Kusur, a social thriller, sees Palekar play retired assistant commissioner of police (ACP) Ashok Dandavate, who volunteers to keep a check on emergency services in Mumbai. His work includes taking calls from distressed citizens who dial the police emergency number 100 and providing them immediate help. Dandavate gets involved in one such emergency call by a woman (Preeta Mathur) who seems to be in danger from her husband.

It was Palekar's wife, writer Sandhya Gokhale, who came up with the idea of Kusur. “Five years ago, when I turned 70, I went back to my first love, painting," he said. "She said now at 75, why don’t I go back to my second love? That thought was complementary to what I was thinking about repaying theatre. She not only expressed this thought but also came up with this play. The moment I read it, I felt, wow, there can’t be a better way of completing the circle.”

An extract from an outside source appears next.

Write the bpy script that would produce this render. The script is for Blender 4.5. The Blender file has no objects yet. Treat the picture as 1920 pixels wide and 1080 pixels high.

Palekar had made it clear that he would only do 25 shows of Kusur. Asked why he had imposed this limit, he said, “Twenty-five shows is a very realistic way of assessment, taking into consideration my age, energy level, the strain and demands that this play has. You must have seen that for 80 minutes continuously there is not only physical but also tremendous emotional demand.”

The end of the premiere show of Kusur at Mumbai’s National Centre for the Performing Arts (NCPA) saw the entire audience shower birthday wishes on Palekar. “This was probably the best way to celebrate," said Palekar. "You saw that apart from the standing ovation, almost 1,200 people jam-packed in the auditorium sang 'Happy Birthday'. What better way can there be?”